*GOAL OF THE EXERCISE*: Begin with the line that contains "Build this scene" and end with the line that contains "rnd = random.Random(7)": copy that span of lines exactly, and nothing outside it.

*ENTRIES PROVIDED*:

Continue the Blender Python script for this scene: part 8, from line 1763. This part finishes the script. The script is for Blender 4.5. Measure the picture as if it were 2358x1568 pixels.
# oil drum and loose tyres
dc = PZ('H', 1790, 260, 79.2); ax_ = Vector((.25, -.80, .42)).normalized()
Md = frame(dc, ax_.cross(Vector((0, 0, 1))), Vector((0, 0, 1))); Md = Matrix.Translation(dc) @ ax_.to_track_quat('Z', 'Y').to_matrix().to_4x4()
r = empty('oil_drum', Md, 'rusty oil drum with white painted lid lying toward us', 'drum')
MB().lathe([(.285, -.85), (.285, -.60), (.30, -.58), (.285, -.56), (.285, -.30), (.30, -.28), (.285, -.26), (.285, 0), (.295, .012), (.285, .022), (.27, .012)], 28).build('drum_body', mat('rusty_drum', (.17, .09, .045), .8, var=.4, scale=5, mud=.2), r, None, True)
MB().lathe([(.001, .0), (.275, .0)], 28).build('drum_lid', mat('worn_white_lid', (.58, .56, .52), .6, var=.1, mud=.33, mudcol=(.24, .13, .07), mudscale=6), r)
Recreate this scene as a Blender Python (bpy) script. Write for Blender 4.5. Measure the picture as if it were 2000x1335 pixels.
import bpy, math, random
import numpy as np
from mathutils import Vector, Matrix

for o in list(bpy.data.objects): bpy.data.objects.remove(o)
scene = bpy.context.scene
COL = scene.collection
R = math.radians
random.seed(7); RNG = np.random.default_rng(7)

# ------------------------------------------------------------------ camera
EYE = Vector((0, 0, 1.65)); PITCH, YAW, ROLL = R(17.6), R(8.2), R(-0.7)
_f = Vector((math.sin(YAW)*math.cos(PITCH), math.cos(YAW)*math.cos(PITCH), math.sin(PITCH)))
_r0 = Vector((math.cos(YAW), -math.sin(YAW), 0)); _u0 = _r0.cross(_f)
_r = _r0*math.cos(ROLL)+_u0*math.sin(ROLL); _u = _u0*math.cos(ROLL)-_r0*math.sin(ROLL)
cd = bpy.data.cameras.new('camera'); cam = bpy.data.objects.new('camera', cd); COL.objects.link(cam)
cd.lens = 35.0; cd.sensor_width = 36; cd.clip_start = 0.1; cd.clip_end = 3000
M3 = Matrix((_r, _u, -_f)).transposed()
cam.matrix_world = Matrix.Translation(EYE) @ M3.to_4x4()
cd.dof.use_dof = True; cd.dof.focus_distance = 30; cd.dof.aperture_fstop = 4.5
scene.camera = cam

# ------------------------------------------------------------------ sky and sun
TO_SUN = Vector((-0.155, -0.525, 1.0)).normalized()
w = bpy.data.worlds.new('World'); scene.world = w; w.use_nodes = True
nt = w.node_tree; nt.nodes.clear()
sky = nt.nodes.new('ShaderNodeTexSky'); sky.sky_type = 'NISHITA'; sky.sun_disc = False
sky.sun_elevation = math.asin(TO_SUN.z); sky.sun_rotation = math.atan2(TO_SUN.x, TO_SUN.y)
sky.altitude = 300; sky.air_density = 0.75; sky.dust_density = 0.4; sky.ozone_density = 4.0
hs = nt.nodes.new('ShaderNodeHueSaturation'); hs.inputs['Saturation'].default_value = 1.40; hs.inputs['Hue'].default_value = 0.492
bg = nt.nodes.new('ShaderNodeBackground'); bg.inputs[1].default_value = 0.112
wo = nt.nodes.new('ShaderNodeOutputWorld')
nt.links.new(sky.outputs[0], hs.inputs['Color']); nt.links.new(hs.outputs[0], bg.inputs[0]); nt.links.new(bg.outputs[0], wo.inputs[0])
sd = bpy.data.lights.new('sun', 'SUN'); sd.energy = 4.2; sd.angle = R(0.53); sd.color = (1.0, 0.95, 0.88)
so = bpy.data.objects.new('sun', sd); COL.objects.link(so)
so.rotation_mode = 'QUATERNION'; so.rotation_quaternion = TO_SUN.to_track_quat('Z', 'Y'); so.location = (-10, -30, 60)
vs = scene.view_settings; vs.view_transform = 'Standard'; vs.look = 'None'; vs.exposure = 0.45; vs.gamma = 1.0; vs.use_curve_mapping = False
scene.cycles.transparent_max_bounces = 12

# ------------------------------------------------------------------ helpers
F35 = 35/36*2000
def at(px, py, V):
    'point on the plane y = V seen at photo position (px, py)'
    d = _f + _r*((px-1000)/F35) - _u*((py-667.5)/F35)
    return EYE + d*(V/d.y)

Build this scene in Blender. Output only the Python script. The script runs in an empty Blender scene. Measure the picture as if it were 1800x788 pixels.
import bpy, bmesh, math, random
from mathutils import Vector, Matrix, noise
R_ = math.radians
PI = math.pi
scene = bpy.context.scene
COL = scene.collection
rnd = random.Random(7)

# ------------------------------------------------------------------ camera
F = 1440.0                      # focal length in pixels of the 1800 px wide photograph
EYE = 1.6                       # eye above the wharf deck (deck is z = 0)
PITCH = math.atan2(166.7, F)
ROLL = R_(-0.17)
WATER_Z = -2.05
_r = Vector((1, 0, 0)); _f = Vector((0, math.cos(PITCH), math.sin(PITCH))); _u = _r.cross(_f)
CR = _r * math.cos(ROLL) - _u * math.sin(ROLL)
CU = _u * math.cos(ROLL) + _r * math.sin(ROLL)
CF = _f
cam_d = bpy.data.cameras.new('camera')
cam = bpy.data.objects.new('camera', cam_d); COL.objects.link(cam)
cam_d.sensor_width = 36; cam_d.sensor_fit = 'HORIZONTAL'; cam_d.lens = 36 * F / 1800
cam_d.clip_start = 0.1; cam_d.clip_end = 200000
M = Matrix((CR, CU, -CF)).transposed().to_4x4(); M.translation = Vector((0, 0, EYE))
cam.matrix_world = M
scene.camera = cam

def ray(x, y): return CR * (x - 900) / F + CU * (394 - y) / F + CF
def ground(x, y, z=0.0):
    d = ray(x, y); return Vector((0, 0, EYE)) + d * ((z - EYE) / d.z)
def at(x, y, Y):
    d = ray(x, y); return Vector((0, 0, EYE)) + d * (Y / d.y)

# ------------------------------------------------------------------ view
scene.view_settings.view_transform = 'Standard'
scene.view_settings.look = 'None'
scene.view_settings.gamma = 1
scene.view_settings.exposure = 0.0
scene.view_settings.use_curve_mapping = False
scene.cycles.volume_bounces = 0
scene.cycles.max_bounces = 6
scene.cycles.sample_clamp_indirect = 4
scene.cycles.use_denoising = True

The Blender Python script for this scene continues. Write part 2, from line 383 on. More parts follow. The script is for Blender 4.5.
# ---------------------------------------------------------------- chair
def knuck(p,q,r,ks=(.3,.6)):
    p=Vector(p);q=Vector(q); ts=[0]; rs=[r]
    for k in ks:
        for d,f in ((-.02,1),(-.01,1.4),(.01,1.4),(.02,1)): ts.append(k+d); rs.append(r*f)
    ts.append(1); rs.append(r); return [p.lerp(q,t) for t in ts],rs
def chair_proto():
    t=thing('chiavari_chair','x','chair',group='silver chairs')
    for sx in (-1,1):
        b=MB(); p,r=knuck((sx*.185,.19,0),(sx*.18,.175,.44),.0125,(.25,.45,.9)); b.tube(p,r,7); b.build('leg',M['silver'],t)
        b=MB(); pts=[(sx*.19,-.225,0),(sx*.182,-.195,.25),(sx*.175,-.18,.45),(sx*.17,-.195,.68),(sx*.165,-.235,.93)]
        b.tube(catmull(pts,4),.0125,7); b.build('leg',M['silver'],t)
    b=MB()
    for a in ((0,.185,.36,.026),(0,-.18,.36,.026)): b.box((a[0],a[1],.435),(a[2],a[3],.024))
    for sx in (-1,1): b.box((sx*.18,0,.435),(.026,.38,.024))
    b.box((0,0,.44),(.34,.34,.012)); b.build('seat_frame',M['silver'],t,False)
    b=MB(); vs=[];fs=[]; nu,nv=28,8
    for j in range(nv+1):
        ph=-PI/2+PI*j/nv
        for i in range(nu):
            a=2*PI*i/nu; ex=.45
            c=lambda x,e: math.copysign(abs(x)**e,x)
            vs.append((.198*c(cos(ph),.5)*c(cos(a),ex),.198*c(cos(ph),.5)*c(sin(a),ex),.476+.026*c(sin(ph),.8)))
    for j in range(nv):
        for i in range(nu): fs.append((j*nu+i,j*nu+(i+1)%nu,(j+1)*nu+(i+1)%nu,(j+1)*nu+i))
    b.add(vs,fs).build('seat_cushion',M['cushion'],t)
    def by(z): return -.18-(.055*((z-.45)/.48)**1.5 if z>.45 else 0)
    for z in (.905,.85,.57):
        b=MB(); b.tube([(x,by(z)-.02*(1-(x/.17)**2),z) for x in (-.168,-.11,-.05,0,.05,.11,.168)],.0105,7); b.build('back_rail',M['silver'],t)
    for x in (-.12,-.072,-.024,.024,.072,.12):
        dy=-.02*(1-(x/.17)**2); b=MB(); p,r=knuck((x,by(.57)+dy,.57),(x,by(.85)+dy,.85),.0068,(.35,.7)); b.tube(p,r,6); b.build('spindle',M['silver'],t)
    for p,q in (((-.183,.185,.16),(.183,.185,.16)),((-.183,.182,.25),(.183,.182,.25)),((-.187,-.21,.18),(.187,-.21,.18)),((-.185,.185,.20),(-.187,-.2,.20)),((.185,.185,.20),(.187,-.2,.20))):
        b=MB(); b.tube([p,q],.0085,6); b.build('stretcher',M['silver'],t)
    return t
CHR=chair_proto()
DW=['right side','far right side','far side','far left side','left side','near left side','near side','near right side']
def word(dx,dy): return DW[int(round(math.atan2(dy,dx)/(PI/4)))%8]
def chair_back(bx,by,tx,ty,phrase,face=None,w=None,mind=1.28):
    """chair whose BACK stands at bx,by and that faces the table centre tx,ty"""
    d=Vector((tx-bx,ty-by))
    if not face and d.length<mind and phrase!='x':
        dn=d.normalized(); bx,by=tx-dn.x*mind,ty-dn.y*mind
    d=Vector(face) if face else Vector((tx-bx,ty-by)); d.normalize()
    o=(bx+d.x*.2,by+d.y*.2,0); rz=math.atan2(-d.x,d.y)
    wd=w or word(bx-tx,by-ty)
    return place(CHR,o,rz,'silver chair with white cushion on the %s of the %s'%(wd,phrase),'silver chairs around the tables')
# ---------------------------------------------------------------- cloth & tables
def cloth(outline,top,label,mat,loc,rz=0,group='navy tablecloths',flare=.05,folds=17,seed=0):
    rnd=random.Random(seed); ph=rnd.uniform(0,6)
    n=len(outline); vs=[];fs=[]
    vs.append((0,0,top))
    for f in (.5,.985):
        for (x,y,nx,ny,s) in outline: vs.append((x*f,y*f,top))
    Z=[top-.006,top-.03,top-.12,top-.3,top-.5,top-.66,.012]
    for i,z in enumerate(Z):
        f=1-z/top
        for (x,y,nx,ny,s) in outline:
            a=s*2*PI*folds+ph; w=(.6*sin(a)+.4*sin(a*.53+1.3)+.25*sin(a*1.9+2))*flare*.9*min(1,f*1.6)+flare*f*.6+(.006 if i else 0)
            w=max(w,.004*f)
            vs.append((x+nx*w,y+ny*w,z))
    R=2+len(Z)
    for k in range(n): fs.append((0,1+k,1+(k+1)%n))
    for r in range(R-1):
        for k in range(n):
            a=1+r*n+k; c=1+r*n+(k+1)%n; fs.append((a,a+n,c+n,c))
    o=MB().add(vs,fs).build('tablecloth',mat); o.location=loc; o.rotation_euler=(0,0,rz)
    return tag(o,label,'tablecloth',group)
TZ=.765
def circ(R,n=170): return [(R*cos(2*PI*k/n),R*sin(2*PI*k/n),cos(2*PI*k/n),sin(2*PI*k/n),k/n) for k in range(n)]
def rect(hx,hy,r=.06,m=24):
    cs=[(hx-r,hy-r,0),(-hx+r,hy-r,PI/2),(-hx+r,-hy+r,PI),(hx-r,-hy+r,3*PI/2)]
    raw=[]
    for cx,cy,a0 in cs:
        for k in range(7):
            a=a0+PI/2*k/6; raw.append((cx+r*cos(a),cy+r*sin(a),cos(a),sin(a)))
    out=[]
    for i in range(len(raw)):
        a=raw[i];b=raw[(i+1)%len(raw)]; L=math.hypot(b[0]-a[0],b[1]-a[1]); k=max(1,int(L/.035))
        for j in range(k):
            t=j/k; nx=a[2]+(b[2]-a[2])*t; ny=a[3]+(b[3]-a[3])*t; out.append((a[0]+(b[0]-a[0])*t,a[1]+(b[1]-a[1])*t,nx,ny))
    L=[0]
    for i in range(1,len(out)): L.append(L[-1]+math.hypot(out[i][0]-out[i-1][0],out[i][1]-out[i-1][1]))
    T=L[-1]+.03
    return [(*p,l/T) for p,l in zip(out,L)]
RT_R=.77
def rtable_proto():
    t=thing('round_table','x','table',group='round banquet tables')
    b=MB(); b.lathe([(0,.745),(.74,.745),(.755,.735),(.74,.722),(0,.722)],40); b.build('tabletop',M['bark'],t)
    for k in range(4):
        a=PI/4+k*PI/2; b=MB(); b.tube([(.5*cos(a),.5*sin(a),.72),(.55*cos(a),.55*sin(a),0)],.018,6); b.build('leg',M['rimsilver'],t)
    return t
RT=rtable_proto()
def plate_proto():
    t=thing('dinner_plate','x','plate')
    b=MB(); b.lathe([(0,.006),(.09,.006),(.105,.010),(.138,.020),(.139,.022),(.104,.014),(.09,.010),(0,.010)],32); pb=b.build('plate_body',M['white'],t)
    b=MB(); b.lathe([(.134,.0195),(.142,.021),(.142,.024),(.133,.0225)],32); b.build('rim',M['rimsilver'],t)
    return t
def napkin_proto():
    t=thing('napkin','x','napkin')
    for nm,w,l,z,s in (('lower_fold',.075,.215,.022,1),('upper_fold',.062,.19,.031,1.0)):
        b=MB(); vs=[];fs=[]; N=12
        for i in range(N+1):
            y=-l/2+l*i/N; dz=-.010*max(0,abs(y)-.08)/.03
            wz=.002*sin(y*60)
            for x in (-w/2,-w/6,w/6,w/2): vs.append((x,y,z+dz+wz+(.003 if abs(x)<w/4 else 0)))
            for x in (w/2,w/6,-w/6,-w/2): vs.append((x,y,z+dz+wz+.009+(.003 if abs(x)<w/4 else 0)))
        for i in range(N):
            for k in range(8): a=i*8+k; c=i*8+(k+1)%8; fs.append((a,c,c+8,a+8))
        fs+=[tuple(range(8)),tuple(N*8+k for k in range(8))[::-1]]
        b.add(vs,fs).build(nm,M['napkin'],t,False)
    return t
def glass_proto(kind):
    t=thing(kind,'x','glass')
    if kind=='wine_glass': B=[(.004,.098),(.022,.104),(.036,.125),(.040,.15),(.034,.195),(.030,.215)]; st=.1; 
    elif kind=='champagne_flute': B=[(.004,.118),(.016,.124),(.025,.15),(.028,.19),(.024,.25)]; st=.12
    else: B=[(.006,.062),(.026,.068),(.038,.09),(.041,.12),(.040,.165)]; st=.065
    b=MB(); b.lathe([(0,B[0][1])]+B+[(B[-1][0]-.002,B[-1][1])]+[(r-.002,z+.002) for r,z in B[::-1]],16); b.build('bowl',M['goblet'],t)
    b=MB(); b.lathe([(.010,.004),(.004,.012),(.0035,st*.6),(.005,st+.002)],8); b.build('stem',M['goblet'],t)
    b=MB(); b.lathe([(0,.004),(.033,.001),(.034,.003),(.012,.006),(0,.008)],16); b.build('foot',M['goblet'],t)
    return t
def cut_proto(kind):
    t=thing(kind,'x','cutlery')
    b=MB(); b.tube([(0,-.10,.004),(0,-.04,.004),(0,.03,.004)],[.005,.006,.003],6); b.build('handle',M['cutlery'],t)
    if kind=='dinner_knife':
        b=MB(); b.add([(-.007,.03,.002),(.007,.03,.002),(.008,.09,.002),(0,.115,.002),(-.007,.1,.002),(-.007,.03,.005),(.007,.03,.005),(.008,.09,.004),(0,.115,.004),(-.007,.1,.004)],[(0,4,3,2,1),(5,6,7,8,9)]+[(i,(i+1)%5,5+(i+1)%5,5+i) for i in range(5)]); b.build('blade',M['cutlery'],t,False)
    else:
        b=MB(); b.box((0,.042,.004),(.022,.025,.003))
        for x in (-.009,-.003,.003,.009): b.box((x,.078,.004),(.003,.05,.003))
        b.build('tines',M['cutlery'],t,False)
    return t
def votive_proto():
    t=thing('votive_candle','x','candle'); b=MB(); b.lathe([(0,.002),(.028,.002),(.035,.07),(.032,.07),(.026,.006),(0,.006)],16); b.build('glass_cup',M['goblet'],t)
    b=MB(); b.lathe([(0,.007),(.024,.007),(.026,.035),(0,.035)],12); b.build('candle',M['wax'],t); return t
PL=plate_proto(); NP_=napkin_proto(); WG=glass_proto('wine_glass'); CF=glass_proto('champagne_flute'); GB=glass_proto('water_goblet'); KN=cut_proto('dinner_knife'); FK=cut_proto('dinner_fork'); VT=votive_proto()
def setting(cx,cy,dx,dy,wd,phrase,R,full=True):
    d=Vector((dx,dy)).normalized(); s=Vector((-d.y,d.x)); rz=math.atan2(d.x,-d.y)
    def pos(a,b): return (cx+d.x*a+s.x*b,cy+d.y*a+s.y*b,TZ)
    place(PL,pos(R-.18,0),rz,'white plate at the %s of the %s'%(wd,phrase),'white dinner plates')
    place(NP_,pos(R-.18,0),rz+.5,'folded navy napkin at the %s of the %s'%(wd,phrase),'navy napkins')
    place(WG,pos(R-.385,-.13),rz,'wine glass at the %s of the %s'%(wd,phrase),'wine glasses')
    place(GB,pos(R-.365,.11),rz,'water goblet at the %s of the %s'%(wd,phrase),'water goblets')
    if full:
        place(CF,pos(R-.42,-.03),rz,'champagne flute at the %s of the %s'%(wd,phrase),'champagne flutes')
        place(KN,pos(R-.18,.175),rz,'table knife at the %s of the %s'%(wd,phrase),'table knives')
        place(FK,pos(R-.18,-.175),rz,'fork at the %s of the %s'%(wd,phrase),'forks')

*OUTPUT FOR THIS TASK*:
Build this scene in Blender. Output only the Python script. The script runs in an empty Blender scene. Measure the picture as if it were 1800x788 pixels.
import bpy, bmesh, math, random
from mathutils import Vector, Matrix, noise
R_ = math.radians
PI = math.pi
scene = bpy.context.scene
COL = scene.collection
rnd = random.Random(7)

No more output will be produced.